Justice Sonia Sotomayor blasted her right-wing colleagues on Monday for making the “grievously wrong” decision in handing President Donald Trump more power over the executive branch “than ever before.”

In a 49-page dissent read in part from the bench, Sotomayor expressed extreme concern about the majority’s decision to allow the president to fire any member of a regulatory agency under the executive branch for any reason, overturning 90 years of judicial precedent and “upend[ing] … the separation of powers.” She was joined by Justices Elena Kagan and Ketanji Brown Jackson.

“Today, this Court undoes centuries of political practice and concludes that all three branches of Government have been acting in open defiance of the Constitution all this time,” she wrote. “Its conclusion is wrong.”

The case revolved around Trump’s firing of Federal Trade Commission commissioners Rebecca Slaughter and Alvaro Bedoya — both appointees of President Joe Biden who were let go for no stated reason.

Led by Chief Justice John Roberts, the six justices in the majority reversed a precedent set by the landmark 1935 case Humphrey’s Executor v. United States, which found that Congress can limit the president’s power to fire officials at independent regulatory agencies.

Sotomayor lamented the demise of Humphrey’s, which has now been replaced with what she referred to as “a half-baked theory of executive power” that is both all-encompassing yet limited by undefined exemptions.

“The one thing that does appear to be clear going forward is that chaos will follow,” she wrote.

Sotomayor began her dissent by acknowledging that some functions of government should operate, for practical purposes, “at a distance from partisan politics.”

“Those include the management of nuclear energy; the security of the monetary supply; and the safety of American workplaces, consumer products, and chemical hazards,” she said. The federal agencies that oversee such functions are largely staffed by career officials who may see multiple presidents come and go.

“In these and many other areas, the wisdom of the centuries has taught that some decisions should depend not only on who is in office — much less on who is disfavored or owed a favor by those in office — but also on judgment, expertise, and the public good,” she said.

Later, she wrote that “it is undeniable” that agencies like the FTC “will be transformed in ways that those who created them never could have expected and actively sought to avoid, fundamentally recalibrating the balance of power in this country in the process.”

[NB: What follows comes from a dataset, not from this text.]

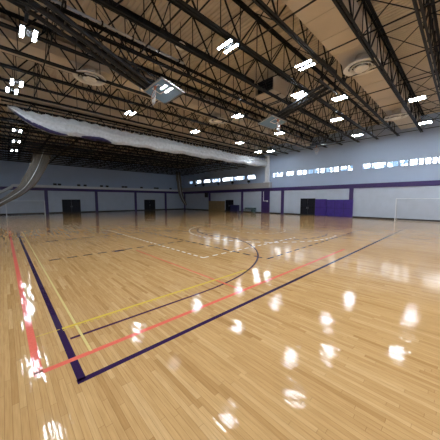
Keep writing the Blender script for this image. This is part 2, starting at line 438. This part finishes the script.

Not only did the court upend its 1930s-era precedent, Sotomayor argued, but it reversed a stance it took just six years ago, when the balance of the court still favored conservatives. In that recent case, the court determined that, for certain expert officials, the president could only fire them for “good cause.” The FTC commissioners would appear to fit that exemption.

Sotomayor also spent a number of pages arguing that the Founding Fathers had wanted to limit the president’s power to remove other government officials at will, slamming what she termed the majority’s “radical theory of unitary executive power.”

In her view, federal power is more balanced by allowing expert officials their independence and then holding them to account through the political branches of government.

“Today, the Court discards that democratic regime in favor of one that distorts the structure of Government to fit the majority’s theory of unitary, total executive control,” Sotomayor wrote.

“The result is a President who emerges with far greater power than ever before. It is a power, however, that neither the People, nor Congress, nor the Constitution bestowed upon him. In granting the President this unbridled authority, the Court upends its precedent, misconstrues our history, and sheds any pretense of judicial modesty,” she concluded. “I respectfully dissent.”